Cyberphysische Systeme

Der Einsatz von cyber-physischen Systemen durchdringt unser tägliches Leben und stellt Programmierer vor besondere Herausforderungen, z. B. die Fähigkeiten heterogener Komponenten, Standort- und Bewegungserkennung oder verteiltes Scheduling. Diese Herausforderungen erfordern neue Maschinen- und Programmiermodelle, die diese Probleme in Middleware und Betriebssysteme verlagern. Diese Verlagerung unterstützt den Programmierer dabei, die gewünschten Eigenschaften verteilter Systeme zu konstituieren, z.

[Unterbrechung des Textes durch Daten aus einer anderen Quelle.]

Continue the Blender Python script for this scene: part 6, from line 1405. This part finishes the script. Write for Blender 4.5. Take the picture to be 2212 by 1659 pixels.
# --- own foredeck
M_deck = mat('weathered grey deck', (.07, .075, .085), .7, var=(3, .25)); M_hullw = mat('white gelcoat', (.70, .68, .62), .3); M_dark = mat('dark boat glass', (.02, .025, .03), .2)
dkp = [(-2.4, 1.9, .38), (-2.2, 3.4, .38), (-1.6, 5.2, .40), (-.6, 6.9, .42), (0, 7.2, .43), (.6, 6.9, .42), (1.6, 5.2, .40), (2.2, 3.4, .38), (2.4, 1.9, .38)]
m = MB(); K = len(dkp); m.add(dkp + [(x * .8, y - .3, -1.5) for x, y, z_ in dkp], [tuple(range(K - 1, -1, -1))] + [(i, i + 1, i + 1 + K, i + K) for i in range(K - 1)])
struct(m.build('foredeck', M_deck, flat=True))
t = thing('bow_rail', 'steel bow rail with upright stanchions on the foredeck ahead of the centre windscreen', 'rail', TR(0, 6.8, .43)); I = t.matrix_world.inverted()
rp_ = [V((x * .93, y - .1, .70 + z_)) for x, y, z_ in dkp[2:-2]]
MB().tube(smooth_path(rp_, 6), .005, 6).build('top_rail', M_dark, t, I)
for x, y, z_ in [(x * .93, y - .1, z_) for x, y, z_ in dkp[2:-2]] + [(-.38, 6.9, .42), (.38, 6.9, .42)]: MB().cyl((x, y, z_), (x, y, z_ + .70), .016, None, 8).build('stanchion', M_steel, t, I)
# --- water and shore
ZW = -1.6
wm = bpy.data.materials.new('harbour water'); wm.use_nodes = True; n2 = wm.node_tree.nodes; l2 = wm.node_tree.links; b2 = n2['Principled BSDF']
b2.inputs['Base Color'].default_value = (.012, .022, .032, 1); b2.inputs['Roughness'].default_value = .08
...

B. Standorttransparenz, und sich auf das Ergebnis der Aufgabe zu konzentrieren anstatt auf die Art und Weise, wie sie zu lösen ist.

Bahn

Früher konzentrierte sich die Eisenbahnindustrie auf die Infrastruktur und ließ den Einfluss des Zuges und die Umwelt möglichst außen vor. Diese Ansicht war lange Zeit gültig.

Heutzutage verlagert sich auch die Bahnindustrie auf die Kommunikation mit der Infrastruktur und der Umwelt, um z.B. autonomes Fahren zu ermöglichen. Die damit verbundenen Herausforderungen sind ein Schwerpunkt unserer Forschung. Wir wollen den Wandel hin zur Digitalisierung von Sicherheitsmechanismen und die Einführung von zertifizierbaren Technologien für die Sicherheit ermöglichen. Daher streben wir ganzheitliche Ansätze an, die die verschiedenen Gesichtspunkte und Ebenen des Systementwurfs und der Entwicklung berücksichtigen.

Automotive

Die Automobilindustrie ist einer der klassischen Sektoren des Landverkehrs. Wie auch in anderen Branchen führen die steigende Komplexität und die zunehmenden Kommunikationsmöglichkeiten dazu, dass sich Automobilsysteme von geschlossenen zu offenen Systemen wandeln und neue Anforderungen an metafunktionale Aspekte stellen. Im Gegensatz zu anderen Transportsektoren war das Ziel der Evaluation das Automobil selbst, während die Infrastruktur nicht von besonderem Interesse war. Trends wie Car2X ändern dies und machen die Beziehung zur Infrastruktur zu einem primären Ziel des Modellierungs- und Analysefokus. Wir streben eine ganzheitliche Betrachtung verschiedener metafunktionaler Aspekte im Entwicklungsprozess und die Einführung von Umweltbedingungen und -einflüssen in den Modellierungs- und Analyseansatz an. Unsere Forschung steht im Einklang mit den normativen Referenzen, z. B. ISO/SAE 21434 und UNECE Nr. R155, stellt diese aber auch in Frage.